____ Material for this task

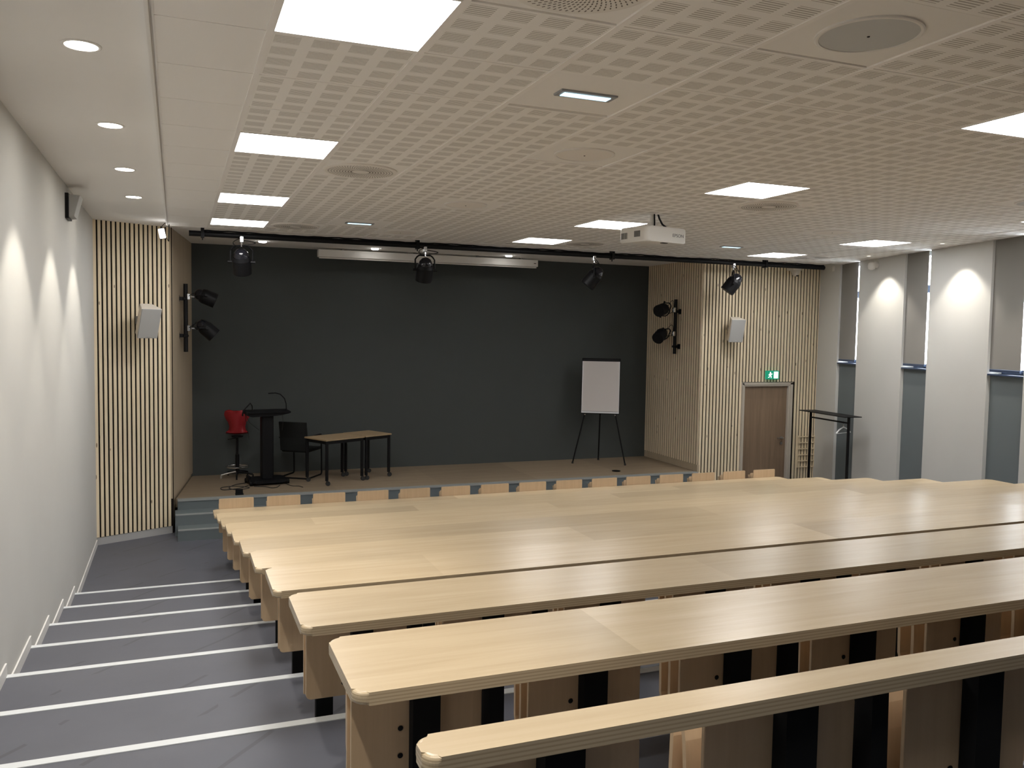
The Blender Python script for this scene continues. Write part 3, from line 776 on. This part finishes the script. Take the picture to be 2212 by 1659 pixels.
# dome camera
t = thing('dome_camera', 'white dome camera high on the slatted wall above the door', 'camera', (10.13, 12.08, 1.22))
mb = MB(); mb.prism(rrect(-.11, .10, -.06, .12, .03, 4), -.05, .045, .006, 2); mb.build('housing', M['spktop'], t, smooth=True)
mb = MB(); mb.lathe([(.075, -.05), (.075, -.07), (.06, -.12), (.03, -.145), (0, -.15)], (0, 0, 0), (0, 0, 1), 24); mb.build('dome', M['spktop'], t, smooth=True)
mb = MB(); mb.lathe([(.04, -.135), (.02, -.150), (0, -.153)], (.02, -.02, 0), (0, 0, 1), 16); mb.build('lens', M['black'], t, smooth=True)
# detector and outlet on the window wall
wp = lambda y, off: (rwx(y)-D.y*off, y+D.x*off)
x, y = wp(10.36, .0)
t = thing('motion_detector', 'round white detector high on the pier between the first two window bays', 'detector', (x, y, 1.16), math.atan2(D.x, -D.y)+0)
nrm = Vector((-D.y, D.x, 0)); t.rotation_euler = (0, 0, 0)
mb = MB(); mb.lathe([(.05, 0), (.05, .04), (.035, .06)], (0, 0, 0), nrm, 20); mb.build('base', M['trimwhite'], t, smooth=True)
mb = MB(); mb.lathe([(.02, -.06), (.05, -.045), (.06, 0), (.05, .045), (.02, .06), (0, .062)], nrm*.09+Vector((0, 0, -.02)), (0, 0, 1), 20); mb.build('head', M['trimwhite'], t, smooth=True)
x, y = wp(11.72, .005)
mb = MB(); mb.T = Matrix.Rotation(math.atan2(-D.x, D.y)*1.0, 4, 'Z'); mb.box(-.008, .004, -.035, .035, -.045, .045, .002, 1)
t = mb.build('wall_plate', M['trimwhite']); t.location = (x, y, 1.20+DZ); tag(t, 'tiny pale plate at the top of the pier beside the door wall', 'plate')
# exit sign
t = thing('exit_sign', 'green and white emergency exit sign above the brown door', 'sign', (9.77, 12.14, -.67))
mb = MB(); mb.box(-.13, .13, -.01, .05, -.075, .075, .004, 1); mb.build('sign_box', M['green'], t)
def disc(mb, x, z, r, y=-.012): mb.lathe([(r, 0), (r, .002)], (x, y+.001, z), (0, -1, 0), 16)
mb = MB(); disc(mb, -.062, .042, .012)
def limb(p, q, w=.012):
    p = Vector((p[0], -.0125, p[1])); q = Vector((q[0], -.0125, q[1])); mb.tube([p, q], w/2, 6)
limb((-.06, .030), (-.068, -.008), .026); limb((-.06, .022), (-.035, .010)); limb((-.035, .010), (-.025, .022)); limb((-.062, .022), (-.088, .012)); limb((-.088, .012), (-.095, -.008))
limb((-.066, -.008), (-.042, -.022)); limb((-.042, -.022), (-.045, -.052)); limb((-.068, -.008), (-.080, -.035)); limb((-.080, -.035), (-.108, -.042))
mb.build('running_figure', M['signwhite'], t)
mb = MB(); mb.box(.015, .105, -.0125, -.010, -.058, .058); mb.build('door_symbol', M['signwhite'], t)
# grille on the slats
t = thing('wall_grille', 'faint slatted grille low on the wall between the door and the coat rack', 'grille', (10.42, 12.185, -2.1))
mb = MB()
for q in range(6): mb.box(-.0, .36, -.006, .006, -.25+q*.11, -.235+q*.11)
mb.box(-.012, 0, -.006, .006, -.25, .33); mb.box(.36, .372, -.006, .006, -.25, .33)
mb.build('bars', M['slat'], t)

# ------------------------------------------------------------------ on the stage
# red stool
t = thing('stool', 'red shell perching stool with a black column and chrome foot ring', 'stool', (.875, 13.80, ZSTG), math.radians(-8))
mb = MB()
# shell: rings of outline at heights, curved back
prof = [(.105, .655, -.10), (.155, .66, .0), (.175, .675, .10), (.165, .70, .155), (.13, .74, .175), (.118, .80, .180), (.135, .86, .19), (.175, .93, .20), (.195, .99, .205), (.18, 1.045, .215), (.12, 1.068, .222)]
rows_ = []
for w_, z_, y_ in prof:
    row = []
    for i in range(11):
        s_ = -1+2*i/10; curve = (abs(s_)**2.2)*(.045+.05*(z_ > .72))
        row.append((w_*s_, -y_+.10+curve if z_ > .70 else -y_+.10, z_+(.018*abs(s_)**2 if z_ < .72 else 0) - (.02*(1-abs(s_)) if z_ > 1.05 else 0)))
    rows_.append(row)
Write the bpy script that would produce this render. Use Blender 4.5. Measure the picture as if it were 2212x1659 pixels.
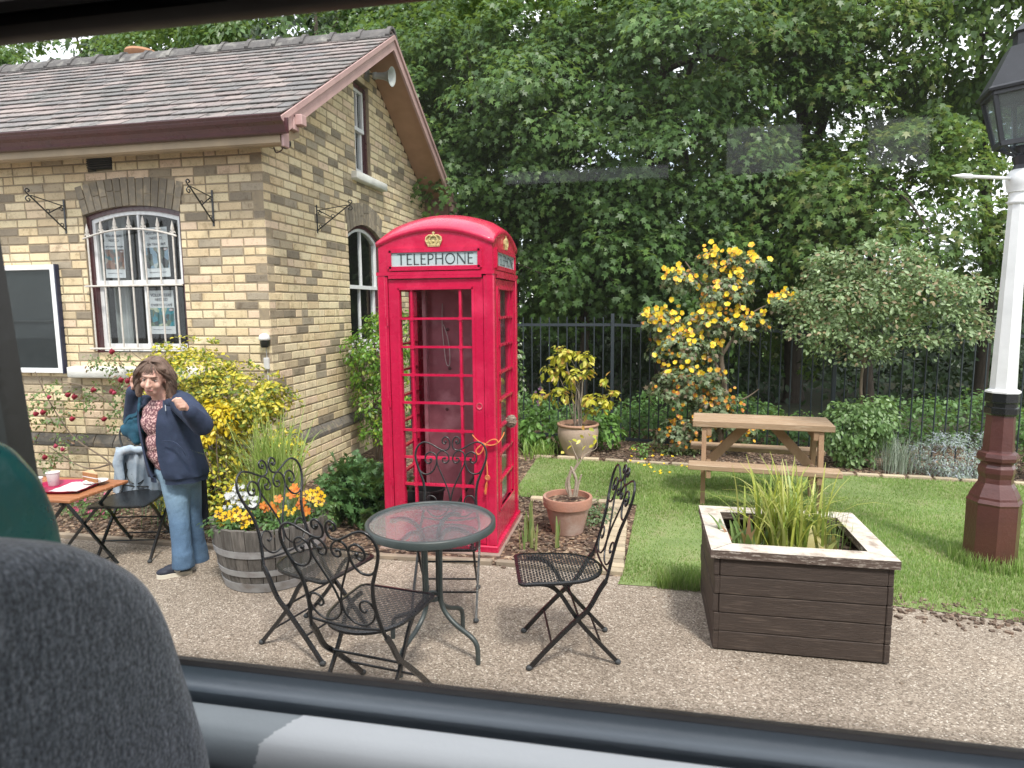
import bpy, math, random
import numpy as np
from mathutils import Vector, Matrix
PI = math.pi
rnd = random.Random(7)
NR = np.random.default_rng(11)
scene = bpy.context.scene
for o in list(bpy.data.objects): bpy.data.objects.remove(o)

# ------------------------------------------------------------ camera
cd = bpy.data.cameras.new('camera'); cam = bpy.data.objects.new('camera', cd)
scene.collection.objects.link(cam); scene.camera = cam
cd.sensor_width = 36; cd.lens = 36 * 1400 / 2212
cd.clip_start = 0.02; cd.clip_end = 600
cam.location = (0, 0, 1.80)
cam.rotation_euler = (Matrix.Rotation(math.radians(11.35), 4, 'Z') @ Matrix.Rotation(math.radians(90 - 6.8), 4, 'X')
                      @ Matrix.Rotation(math.radians(-0.49), 4, 'Z')).to_euler()
cd.dof.use_dof = True; cd.dof.focus_distance = 4.8; cd.dof.aperture_fstop = 7.0
scene.render.resolution_x = 1024; scene.render.resolution_y = 768

# ------------------------------------------------------------ sky and sun
SUN_EL, SUN_AZ = math.radians(56), math.radians(150)      # azimuth clockwise from +Y: behind the camera, to the right
w = bpy.data.worlds.new('World'); scene.world = w; w.use_nodes = True
nt = w.node_tree; nt.nodes.clear()
out = nt.nodes.new('ShaderNodeOutputWorld'); bg = nt.nodes.new('ShaderNodeBackground')
sky = nt.nodes.new('ShaderNodeTexSky'); sky.sky_type = 'NISHITA'; sky.sun_disc = False
sky.sun_elevation = SUN_EL; sky.sun_rotation = SUN_AZ
tc = nt.nodes.new('ShaderNodeTexCoord'); nz = nt.nodes.new('ShaderNodeTexNoise'); nz.inputs['Scale'].default_value = 2.2
nz.inputs['Detail'].default_value = 6
cr = nt.nodes.new('ShaderNodeValToRGB'); cr.color_ramp.elements[0].position = 0.36; cr.color_ramp.elements[1].position = 0.52
cr.color_ramp.elements[0].color = (.35, .35, .35, 1)
mx = nt.nodes.new('ShaderNodeMixRGB'); mx.inputs[2].default_value = (11.5, 11.9, 12.4, 1)
L = nt.links.new
L(tc.outputs['Generated'], nz.inputs['Vector']); L(nz.outputs[0], cr.inputs[0]); L(cr.outputs[0], mx.inputs[0])
L(sky.outputs[0], mx.inputs[1]); L(mx.outputs[0], bg.inputs[0]); L(bg.outputs[0], out.inputs[0])
bg.inputs[1].default_value = 0.092
sl = bpy.data.lights.new('sun', 'SUN'); sl.energy = 2.3; sl.angle = math.radians(9); sl.color = (1, .95, .87)
so = bpy.data.objects.new('sun', sl); scene.collection.objects.link(so)
sd = Vector((math.sin(SUN_AZ) * math.cos(SUN_EL), math.cos(SUN_AZ) * math.cos(SUN_EL), math.sin(SUN_EL)))
so.rotation_euler = sd.to_track_quat('Z', 'Y').to_euler()
vs = scene.view_settings; vs.view_transform = 'Standard'; vs.look = 'None'; vs.gamma = 1; vs.exposure = 0.92
try:
    scene.cycles.transparent_max_bounces = 24
except Exception: pass

# ------------------------------------------------------------ scene graph helpers
def link(o): scene.collection.objects.link(o); return o
def tag(o, label=None, cat=None, group=None, kind=None):
    if label: o['label'] = label
    if cat: o['category'] = cat
    if group: o['group'] = group
    if kind: o['kind'] = kind
    return o
def thing(name, label, cat, loc=(0, 0, 0), rz=0, group=None):
    o = link(bpy.data.objects.new(name, None)); o.empty_display_size = .1
    o.location = loc; o.rotation_euler = (0, 0, rz)
    return tag(o, label, cat, group)
def copy_tree(o, parent=None):
    c = o.copy(); link(c)
    if parent is not None: c.parent = parent
    for ch in [x for x in bpy.data.objects if x.parent == o]: copy_tree(ch, c)
    return c
def structure(o): o['kind'] = 'structure'; return o

def catmull(pts, n=6, closed=False):
    P = [Vector(p) for p in pts]; out = []
    N = len(P)
    rng = range(N if closed else N - 1)
    for i in rng:
        if closed: a, b, c, d = P[(i-1) % N], P[i], P[(i+1) % N], P[(i+2) % N]
        else: a, b, c, d = P[max(i-1, 0)], P[i], P[i+1], P[min(i+2, N-1)]
        for k in range(n):
            t = k / n
            out.append(.5 * ((2*b) + (c-a)*t + (2*a-5*b+4*c-d)*t*t + (3*b-a-3*c+d)*t**3))
    if not closed: out.append(P[-1])
    return out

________

Return exactly the lines from the one with "Write the bpy" to the one with "for o in list(bpy.data.objects): bpy.data.objects.remove(o)", inclusive, and nothing else; skip the pictures.

▶ Answer to this problem
Write the bpy script that would produce this render. Use Blender 4.5. Measure the picture as if it were 2212x1659 pixels.
import bpy, math, random
import numpy as np
from mathutils import Vector, Matrix
PI = math.pi
rnd = random.Random(7)
NR = np.random.default_rng(11)
scene = bpy.context.scene
for o in list(bpy.data.objects): bpy.data.objects.remove(o)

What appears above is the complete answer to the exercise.